The Coinbase CEO claimed that partners at these law firms seemed “unaware of the crypto industry’s position on this,” highlighting Milbank’s appointment of former SEC Enforcement Division Director Gurbir S. Grewal as a partner in October. “We don't work with them now (and never will while he works there),” Armstrong said.

As the security watchdog’s top cop, Grewal filed enforcement actions against several prominent U.S.-based crypto companies, including Coinbase, Kraken and Ripple, as well as international entities like Binance. 

During the current administration, the SEC issued a slew of Wells Notices to crypto firms, including Uniswap Labs, Robinhood Crypto and OpenSea, informing them that enforcement action may be pending.

Gensler, who recently announced plans to leave the agency on January 20, 2025, has persistently maintained that most cryptocurrencies qualify as securities and urged crypto firms to register with the SEC. However, some in the crypto industry have fought back, saying that it's impossible to register with the agency, partly because rules were made for more traditional entities that are different from the digital asset industry.

“It's an ethics violation in my book to try and unlawfully kill an industry while refusing to publish clear rules,” Armstrong said. “If you were senior there, you cannot say you were just following orders. They had the option to leave the SEC, and many good people did. It was not a normal SEC tenure.”

Armstrong clarified he had no issue with them seeking employment elsewhere and did not believe in “permanently canceling people,” but said the crypto industry should not be putting money in their pocket given the agency’s stance during the period. “Let your law firms know that hiring these folks means losing you as a client,” he urged other crypto businesses.

Following several pro-crypto pledges during the U.S. election campaign, including a promise to fire Gensler and dilute the SEC’s role under a new crypto-friendly regulatory framework, there is hope in the industry that incoming President Donald Trump’s administration will work with it more collaboratively.

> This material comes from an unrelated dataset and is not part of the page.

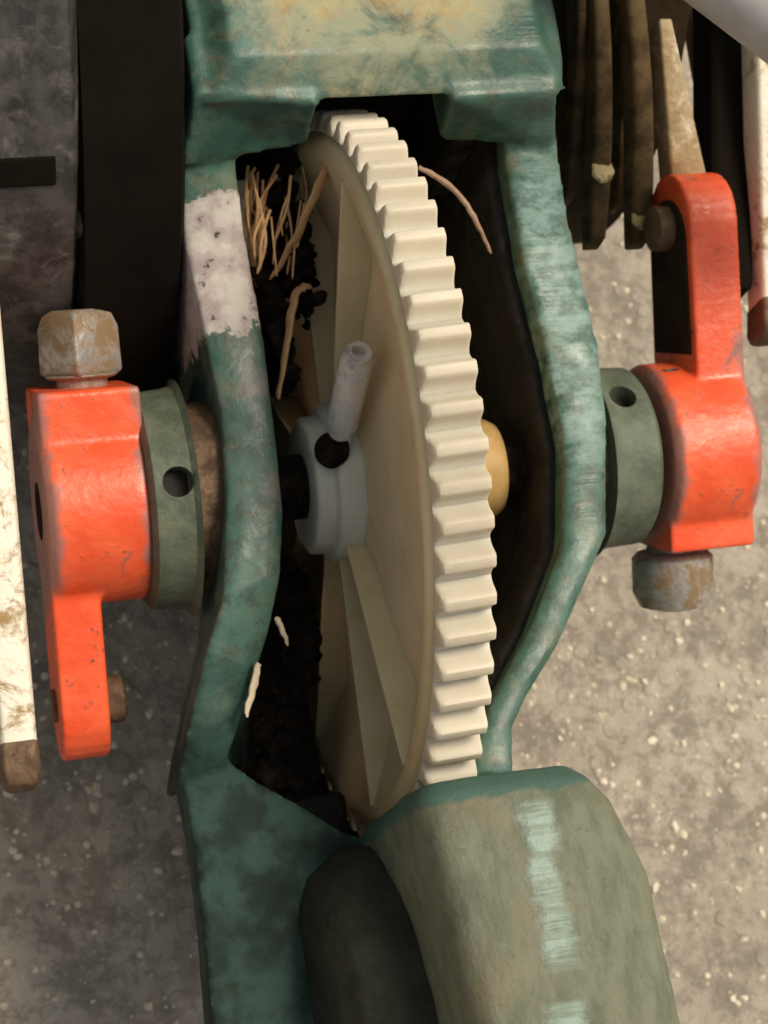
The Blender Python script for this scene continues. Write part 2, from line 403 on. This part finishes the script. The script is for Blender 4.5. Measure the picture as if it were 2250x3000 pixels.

Trump also pledged to end “Operation Choke Point 2.0,” referring to the alleged targeted actions to disconnect crypto businesses from financial services amid heightened regulatory oversight in recent years. Armstrong previously said this alleged debanking of crypto firms was “one of the most unethical and un-American things that happened in the Biden administration,” suggesting it was a major factor in the Democrats losing the election.